The report will also underscore the urgent need for "adaptation" -- climate-speak which means preparing for devastating consequences that can no longer be avoided, according to an early draft seen by AFP in 2021.
In some cases this means that adapting to intolerably hot days, flash flooding and storm surges has become a matter of life and death.
- Billions in damages -
"Even if we find solutions for reducing carbon emissions, we will still need solutions to help us adapt," said Alexandre Magnan, a researcher at the Institute for Sustainable Development and International Relations in Paris and a co-author of the report, without commenting on its findings.
IPCC assessments -- this will be the sixth since 1990 -- are divided into three sections, each with its own volunteer "working group" of hundreds of scientists.
In August 2021, the first instalment on physical science found that global heating is virtually certain to pass 1.5 degrees Celsius (2.7 degrees Fahrenheit), probably within a decade.
Earth's surface has warmed 1.1 degrees Celsius since the 19th century.
The 2015 Paris deal calls for capping global warming at "well below" 2C, and ideally 1.5C.
This report is sure to reinforce this more ambitious goal.
It will likewise underscore that vulnerability to extreme weather events -- even when they are made worse by global warming -- can be reduced by better planning and preparation, according to the draft seen by AFP.
This is not only true in the developing world, noted Imperial College professor Friederike Otto, pointing to massive flooding in Germany last year that killed scores and caused billions in damage.
- Finite set of choices -
"Even without global warming there would have been a huge rainfall event in a densely populated geography where the rivers flood very easily," said Otto, a pioneer in the science of quantifying the extent to which climate change makes extreme weather events more likely or intense.

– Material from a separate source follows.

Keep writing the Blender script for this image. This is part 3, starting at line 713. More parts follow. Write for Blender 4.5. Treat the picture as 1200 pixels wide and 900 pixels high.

The report will zero in on how climate change is widening already yawning gaps in inequality, both between regions and within nations.
The simple fact is that the people least responsible for climate change are the ones suffering the most from its impacts.
Not only is this unjust, experts and advocates say, it is a barrier to tackling the problem.
"I do not think there are pathways to sustainable development that do not substantively address equity issues," said Clark University professor Edward Carr, a lead author of one of the report's chapters.
The report is also likely to highlight dangerous "tipping points", invisible temperature trip wires in the climate system for irreversible and potentially catastrophic change.
Some of them -- such as the melting of permafrost housing twice as much carbon as in the atmosphere -- could fuel global warming all on their own.
"There is a finite set of choices we can make that would move us productively into the future," said Carr. "Every day we wait and delay, some of those choices get harder or go away."
The third and final instalment of the IPCC assessment currently unfolding, due out in early April, examines options for curbing carbon emissions and removing carbon from the atmosphere.